SURAT, MAY 2: The Republican Party of India (RPI), whose alliance with the Congress and the Samajwadi Party routed the Bharatiya Janata Party-Shiv Sena combine in the last Lok Sabha elections in Maharashtra, is ready to enter into an alliance with the Congress at the national level.
The issue will be formally raised at the RPI central executive committee meeting to be held at New Delhi on May 11. The party’s poll strategy will also be finalised there; should the alliance be struck, the RPI will want to field candidates from at least 40 seats nationwide, including Gujarat. In Maharashtra, the party will want to contest two more candidates than it did the last time.
Annoucing its plans, RPI national president Ramdas Athawale and general secretary Jogendra Kawade said the only way to counter the BJP’s “communal politics” was by keeping the secular vote intact.
“In Gujarat, we would like to enter into an alliance with the Congress and the Rashtriya Janata Party. The division of votes had helped the BJPin the last general elections here”, Kawade said, adding that his party would demand at least three seats in Gujarat.
The leaders claimed that the reason why the Congress did so well in Madhya Pradesh in the last elections was its tie-up with the RPI. Psephologists and exit polls had also been proved wrong by the results, they said.
Predicting that a tie-up among the Congress, the Samajwadi Party and the Bahujan Samaj Party would help keep the BJP at bay during the next elections, Athawale, while admitting there were differences between Dr Babasaheb Ambedkar’s grandson and Akola Member of Parliament Prakash Ambedkar and the rest of the party, said the other three MPs were united and would insist on the party symbol if the RPI split.

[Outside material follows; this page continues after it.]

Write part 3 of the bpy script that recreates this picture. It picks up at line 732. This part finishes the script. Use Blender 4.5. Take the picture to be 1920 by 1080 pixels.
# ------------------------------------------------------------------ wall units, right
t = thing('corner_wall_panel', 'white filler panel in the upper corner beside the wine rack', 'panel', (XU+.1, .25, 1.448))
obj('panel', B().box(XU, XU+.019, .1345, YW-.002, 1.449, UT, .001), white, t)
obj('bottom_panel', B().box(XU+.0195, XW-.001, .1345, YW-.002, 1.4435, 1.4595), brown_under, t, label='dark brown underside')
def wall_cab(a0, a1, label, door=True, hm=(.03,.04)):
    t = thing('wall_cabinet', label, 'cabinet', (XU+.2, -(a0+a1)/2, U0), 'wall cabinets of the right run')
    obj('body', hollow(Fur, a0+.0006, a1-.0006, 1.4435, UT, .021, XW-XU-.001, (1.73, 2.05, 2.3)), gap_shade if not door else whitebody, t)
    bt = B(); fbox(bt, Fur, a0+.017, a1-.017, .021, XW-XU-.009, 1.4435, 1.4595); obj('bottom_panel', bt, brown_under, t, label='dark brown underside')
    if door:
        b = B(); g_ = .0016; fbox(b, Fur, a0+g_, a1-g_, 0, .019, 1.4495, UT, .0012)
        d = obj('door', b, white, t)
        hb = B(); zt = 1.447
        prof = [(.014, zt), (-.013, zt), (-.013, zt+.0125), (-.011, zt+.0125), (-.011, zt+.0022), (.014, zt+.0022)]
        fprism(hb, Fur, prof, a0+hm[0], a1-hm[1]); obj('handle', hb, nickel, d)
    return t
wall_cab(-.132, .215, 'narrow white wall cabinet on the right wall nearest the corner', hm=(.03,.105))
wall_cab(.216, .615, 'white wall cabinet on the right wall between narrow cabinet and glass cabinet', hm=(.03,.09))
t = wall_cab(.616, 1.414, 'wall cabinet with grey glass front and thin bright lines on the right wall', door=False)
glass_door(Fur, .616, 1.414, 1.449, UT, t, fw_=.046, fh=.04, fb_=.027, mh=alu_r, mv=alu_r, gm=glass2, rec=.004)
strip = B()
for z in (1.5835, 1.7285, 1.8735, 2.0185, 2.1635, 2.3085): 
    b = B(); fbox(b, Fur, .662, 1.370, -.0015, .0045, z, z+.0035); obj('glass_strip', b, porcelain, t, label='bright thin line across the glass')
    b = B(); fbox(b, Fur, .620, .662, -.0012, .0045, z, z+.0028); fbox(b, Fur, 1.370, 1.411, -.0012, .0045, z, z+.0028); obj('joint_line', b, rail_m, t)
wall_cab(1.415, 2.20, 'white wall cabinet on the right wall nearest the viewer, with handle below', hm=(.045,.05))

They were also trying to patch up with Prakash Ambedkar, they said, alleging that there were many people trying to exploit the Dalit votes. “They are not real Ambedkarites. The Dalits won’t tolerate them”, they said.
Alleging that the BJP remote-control lay with theSangh Parivar, Kawade claimed that the BJP was against Dalits, tribals and minorities. It could give neither an “Able PM” nor a “Stable Government”, he said, adding in lighter vein, “Their first shot at power lasted 13 days, the next, 13 months; their campaign for the 13th Lok Sabha will meet the same fate.”
The party has organised a Republican Ekta Sammelan late tonight at Premnagar Bhedwad. In the afternoon, the RPI Mahila Front organised a convention for women.